● **Directions**
Quote the listing below in full and exactly as written, but omit every picture.

● **Source excerpt**
>> Start

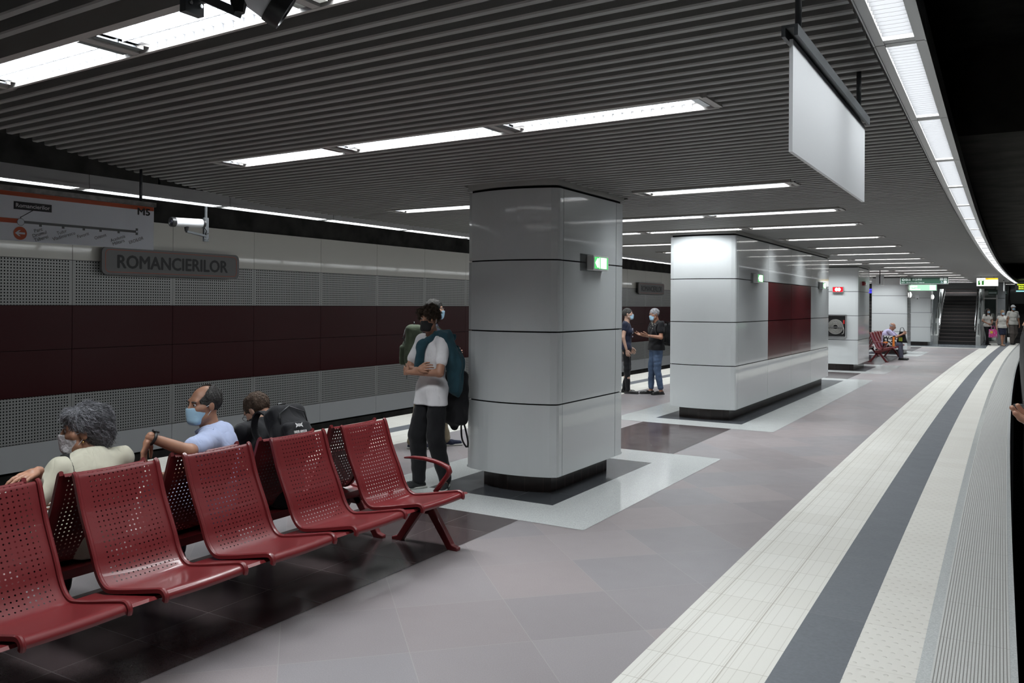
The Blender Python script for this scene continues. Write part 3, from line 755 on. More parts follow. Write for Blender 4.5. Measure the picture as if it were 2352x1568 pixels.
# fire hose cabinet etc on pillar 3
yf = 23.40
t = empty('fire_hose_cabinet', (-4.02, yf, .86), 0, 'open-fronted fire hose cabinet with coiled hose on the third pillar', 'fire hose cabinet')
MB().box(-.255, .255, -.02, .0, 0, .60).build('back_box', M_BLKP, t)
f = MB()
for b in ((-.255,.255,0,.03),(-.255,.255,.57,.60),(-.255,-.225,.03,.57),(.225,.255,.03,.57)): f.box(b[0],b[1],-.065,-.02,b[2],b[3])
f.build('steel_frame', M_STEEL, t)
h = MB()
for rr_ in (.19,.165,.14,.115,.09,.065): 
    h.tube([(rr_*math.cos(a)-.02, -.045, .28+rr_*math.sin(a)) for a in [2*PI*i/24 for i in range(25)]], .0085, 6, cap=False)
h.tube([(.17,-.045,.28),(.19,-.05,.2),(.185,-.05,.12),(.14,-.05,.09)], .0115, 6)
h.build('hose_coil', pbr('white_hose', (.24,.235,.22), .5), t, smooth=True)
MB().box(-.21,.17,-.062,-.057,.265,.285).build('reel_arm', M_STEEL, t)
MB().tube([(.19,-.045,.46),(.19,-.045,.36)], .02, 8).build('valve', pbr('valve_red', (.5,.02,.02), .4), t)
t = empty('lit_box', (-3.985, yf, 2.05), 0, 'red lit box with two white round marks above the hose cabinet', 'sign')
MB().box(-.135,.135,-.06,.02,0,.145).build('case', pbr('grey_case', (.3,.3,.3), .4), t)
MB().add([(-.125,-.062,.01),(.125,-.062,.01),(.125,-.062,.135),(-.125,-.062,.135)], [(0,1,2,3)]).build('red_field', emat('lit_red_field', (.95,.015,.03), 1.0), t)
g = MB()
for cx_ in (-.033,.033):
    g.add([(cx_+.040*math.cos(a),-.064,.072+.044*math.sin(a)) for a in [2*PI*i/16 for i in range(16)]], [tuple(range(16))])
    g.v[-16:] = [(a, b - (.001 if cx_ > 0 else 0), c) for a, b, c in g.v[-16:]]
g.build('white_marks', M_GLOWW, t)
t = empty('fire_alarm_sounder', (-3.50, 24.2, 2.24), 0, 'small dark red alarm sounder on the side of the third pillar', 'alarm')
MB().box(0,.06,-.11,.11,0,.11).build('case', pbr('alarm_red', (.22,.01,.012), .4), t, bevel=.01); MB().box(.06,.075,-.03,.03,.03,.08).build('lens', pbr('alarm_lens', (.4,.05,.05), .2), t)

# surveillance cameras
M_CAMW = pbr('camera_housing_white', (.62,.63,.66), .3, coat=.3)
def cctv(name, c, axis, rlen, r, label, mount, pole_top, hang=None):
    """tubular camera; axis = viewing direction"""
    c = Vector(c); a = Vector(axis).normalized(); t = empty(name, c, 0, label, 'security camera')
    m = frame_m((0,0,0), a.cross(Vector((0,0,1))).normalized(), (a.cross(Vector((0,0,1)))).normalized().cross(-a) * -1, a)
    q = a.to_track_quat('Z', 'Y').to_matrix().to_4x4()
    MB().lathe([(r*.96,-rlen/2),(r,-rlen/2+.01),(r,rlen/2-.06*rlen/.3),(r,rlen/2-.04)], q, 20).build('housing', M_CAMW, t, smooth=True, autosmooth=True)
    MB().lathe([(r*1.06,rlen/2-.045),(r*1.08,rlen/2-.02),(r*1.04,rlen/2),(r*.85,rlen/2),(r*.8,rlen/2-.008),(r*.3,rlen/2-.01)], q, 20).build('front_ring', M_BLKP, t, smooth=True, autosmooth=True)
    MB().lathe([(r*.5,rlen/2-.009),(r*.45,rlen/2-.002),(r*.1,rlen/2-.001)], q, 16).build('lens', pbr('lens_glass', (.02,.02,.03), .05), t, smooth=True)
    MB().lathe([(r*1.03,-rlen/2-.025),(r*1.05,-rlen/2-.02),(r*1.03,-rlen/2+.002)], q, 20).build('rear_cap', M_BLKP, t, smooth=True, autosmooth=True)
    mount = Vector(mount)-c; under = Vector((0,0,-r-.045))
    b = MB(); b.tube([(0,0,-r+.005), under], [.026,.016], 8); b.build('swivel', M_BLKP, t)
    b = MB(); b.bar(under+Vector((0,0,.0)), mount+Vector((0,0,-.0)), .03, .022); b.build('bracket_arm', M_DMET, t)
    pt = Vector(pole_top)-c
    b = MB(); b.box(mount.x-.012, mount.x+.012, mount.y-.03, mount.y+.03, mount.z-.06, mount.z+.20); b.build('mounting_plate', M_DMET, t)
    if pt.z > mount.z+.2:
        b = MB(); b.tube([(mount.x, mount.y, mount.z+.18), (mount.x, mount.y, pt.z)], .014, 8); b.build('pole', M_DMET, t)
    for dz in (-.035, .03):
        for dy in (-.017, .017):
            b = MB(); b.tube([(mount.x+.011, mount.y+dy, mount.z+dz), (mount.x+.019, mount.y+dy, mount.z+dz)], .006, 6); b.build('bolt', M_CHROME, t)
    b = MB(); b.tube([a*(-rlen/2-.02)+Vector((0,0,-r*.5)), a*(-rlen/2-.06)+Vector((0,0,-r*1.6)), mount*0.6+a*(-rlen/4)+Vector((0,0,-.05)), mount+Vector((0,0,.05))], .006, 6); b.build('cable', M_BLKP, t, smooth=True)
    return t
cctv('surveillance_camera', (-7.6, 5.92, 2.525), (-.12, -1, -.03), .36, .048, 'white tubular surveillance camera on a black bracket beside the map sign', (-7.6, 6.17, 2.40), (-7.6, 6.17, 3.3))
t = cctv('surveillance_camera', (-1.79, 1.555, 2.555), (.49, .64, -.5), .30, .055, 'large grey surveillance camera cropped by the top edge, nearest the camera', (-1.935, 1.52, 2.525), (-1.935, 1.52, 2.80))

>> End

● **Result**
The Blender Python script for this scene continues. Write part 3, from line 755 on. More parts follow. Write for Blender 4.5. Measure the picture as if it were 2352x1568 pixels.
# fire hose cabinet etc on pillar 3
yf = 23.40
t = empty('fire_hose_cabinet', (-4.02, yf, .86), 0, 'open-fronted fire hose cabinet with coiled hose on the third pillar', 'fire hose cabinet')
MB().box(-.255, .255, -.02, .0, 0, .60).build('back_box', M_BLKP, t)
f = MB()
for b in ((-.255,.255,0,.03),(-.255,.255,.57,.60),(-.255,-.225,.03,.57),(.225,.255,.03,.57)): f.box(b[0],b[1],-.065,-.02,b[2],b[3])
f.build('steel_frame', M_STEEL, t)
h = MB()
for rr_ in (.19,.165,.14,.115,.09,.065): 
    h.tube([(rr_*math.cos(a)-.02, -.045, .28+rr_*math.sin(a)) for a in [2*PI*i/24 for i in range(25)]], .0085, 6, cap=False)
h.tube([(.17,-.045,.28),(.19,-.05,.2),(.185,-.05,.12),(.14,-.05,.09)], .0115, 6)
h.build('hose_coil', pbr('white_hose', (.24,.235,.22), .5), t, smooth=True)
MB().box(-.21,.17,-.062,-.057,.265,.285).build('reel_arm', M_STEEL, t)
MB().tube([(.19,-.045,.46),(.19,-.045,.36)], .02, 8).build('valve', pbr('valve_red', (.5,.02,.02), .4), t)
t = empty('lit_box', (-3.985, yf, 2.05), 0, 'red lit box with two white round marks above the hose cabinet', 'sign')
MB().box(-.135,.135,-.06,.02,0,.145).build('case', pbr('grey_case', (.3,.3,.3), .4), t)
MB().add([(-.125,-.062,.01),(.125,-.062,.01),(.125,-.062,.135),(-.125,-.062,.135)], [(0,1,2,3)]).build('red_field', emat('lit_red_field', (.95,.015,.03), 1.0), t)
g = MB()
for cx_ in (-.033,.033):
    g.add([(cx_+.040*math.cos(a),-.064,.072+.044*math.sin(a)) for a in [2*PI*i/16 for i in range(16)]], [tuple(range(16))])
    g.v[-16:] = [(a, b - (.001 if cx_ > 0 else 0), c) for a, b, c in g.v[-16:]]
g.build('white_marks', M_GLOWW, t)
t = empty('fire_alarm_sounder', (-3.50, 24.2, 2.24), 0, 'small dark red alarm sounder on the side of the third pillar', 'alarm')
MB().box(0,.06,-.11,.11,0,.11).build('case', pbr('alarm_red', (.22,.01,.012), .4), t, bevel=.01); MB().box(.06,.075,-.03,.03,.03,.08).build('lens', pbr('alarm_lens', (.4,.05,.05), .2), t)

# surveillance cameras
M_CAMW = pbr('camera_housing_white', (.62,.63,.66), .3, coat=.3)
def cctv(name, c, axis, rlen, r, label, mount, pole_top, hang=None):
    """tubular camera; axis = viewing direction"""
    c = Vector(c); a = Vector(axis).normalized(); t = empty(name, c, 0, label, 'security camera')
    m = frame_m((0,0,0), a.cross(Vector((0,0,1))).normalized(), (a.cross(Vector((0,0,1)))).normalized().cross(-a) * -1, a)
    q = a.to_track_quat('Z', 'Y').to_matrix().to_4x4()
    MB().lathe([(r*.96,-rlen/2),(r,-rlen/2+.01),(r,rlen/2-.06*rlen/.3),(r,rlen/2-.04)], q, 20).build('housing', M_CAMW, t, smooth=True, autosmooth=True)
    MB().lathe([(r*1.06,rlen/2-.045),(r*1.08,rlen/2-.02),(r*1.04,rlen/2),(r*.85,rlen/2),(r*.8,rlen/2-.008),(r*.3,rlen/2-.01)], q, 20).build('front_ring', M_BLKP, t, smooth=True, autosmooth=True)
    MB().lathe([(r*.5,rlen/2-.009),(r*.45,rlen/2-.002),(r*.1,rlen/2-.001)], q, 16).build('lens', pbr('lens_glass', (.02,.02,.03), .05), t, smooth=True)
    MB().lathe([(r*1.03,-rlen/2-.025),(r*1.05,-rlen/2-.02),(r*1.03,-rlen/2+.002)], q, 20).build('rear_cap', M_BLKP, t, smooth=True, autosmooth=True)
    mount = Vector(mount)-c; under = Vector((0,0,-r-.045))
    b = MB(); b.tube([(0,0,-r+.005), under], [.026,.016], 8); b.build('swivel', M_BLKP, t)
    b = MB(); b.bar(under+Vector((0,0,.0)), mount+Vector((0,0,-.0)), .03, .022); b.build('bracket_arm', M_DMET, t)
    pt = Vector(pole_top)-c
    b = MB(); b.box(mount.x-.012, mount.x+.012, mount.y-.03, mount.y+.03, mount.z-.06, mount.z+.20); b.build('mounting_plate', M_DMET, t)
    if pt.z > mount.z+.2:
        b = MB(); b.tube([(mount.x, mount.y, mount.z+.18), (mount.x, mount.y, pt.z)], .014, 8); b.build('pole', M_DMET, t)
    for dz in (-.035, .03):
        for dy in (-.017, .017):
            b = MB(); b.tube([(mount.x+.011, mount.y+dy, mount.z+dz), (mount.x+.019, mount.y+dy, mount.z+dz)], .006, 6); b.build('bolt', M_CHROME, t)
    b = MB(); b.tube([a*(-rlen/2-.02)+Vector((0,0,-r*.5)), a*(-rlen/2-.06)+Vector((0,0,-r*1.6)), mount*0.6+a*(-rlen/4)+Vector((0,0,-.05)), mount+Vector((0,0,.05))], .006, 6); b.build('cable', M_BLKP, t, smooth=True)
    return t
cctv('surveillance_camera', (-7.6, 5.92, 2.525), (-.12, -1, -.03), .36, .048, 'white tubular surveillance camera on a black bracket beside the map sign', (-7.6, 6.17, 2.40), (-7.6, 6.17, 3.3))
t = cctv('surveillance_camera', (-1.79, 1.555, 2.555), (.49, .64, -.5), .30, .055, 'large grey surveillance camera cropped by the top edge, nearest the camera', (-1.935, 1.52, 2.525), (-1.935, 1.52, 2.80))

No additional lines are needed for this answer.